Achieves stationary phonon-magnon EPR entanglement over ten gigahertz frequency difference.

Demonstrates the possibility of asymmetric quantum steering between macroscopic systems.

Enables applications in quantum networking and device-independent cryptography.

Abstract

We propose a deterministic scheme for establishing hybrid Einstein-Podolsky-Rosen (EPR) entanglement channel between a macroscopic mechanical oscillator and a magnon mode in a distant yttrium-iron-garnet (YIG) sphere across about ten gigahertz of frequency difference. The system consists of a driven electromechanical cavity which is unidirectionally coupled to a distant electromagnonical cavity inside which a YIG sphere is placed. We find that far beyond the sideband-resolved regime in the electromechanical subsystem, stationary phonon-magnon EPR entanglement can be achieved. This is realized by utilizing the output field of the electromechanical cavity being an intermediary which distributes the electromechanical entanglement to the magnons, thus establishing a remote phonon-magnon entanglement.
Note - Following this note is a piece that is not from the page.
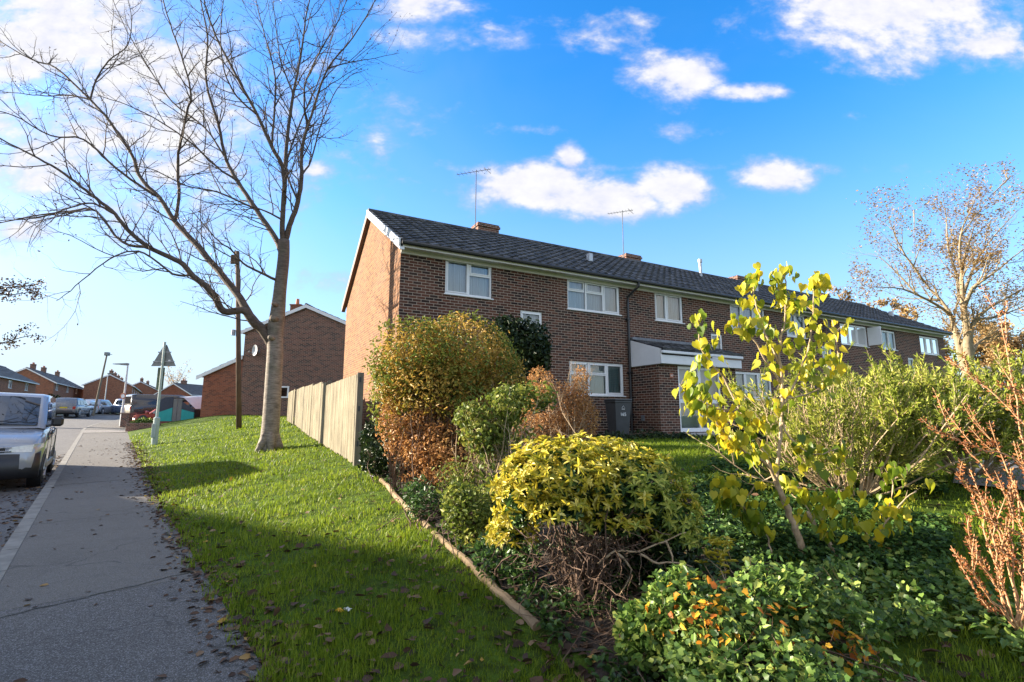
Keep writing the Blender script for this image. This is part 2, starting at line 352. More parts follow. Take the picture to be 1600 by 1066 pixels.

The EPR entanglement is strong enough such that phonon-magnon quantum steering can be attainable in an asymmetric manner. This long-distance macroscopic hybrid EPR entanglement and steering enable potential applications not only in fundamental tests of quantum mechanics at the macro scale, but also in quantum networking and one-sided device-independent quantum cryptography based on magnonics and electromechanics.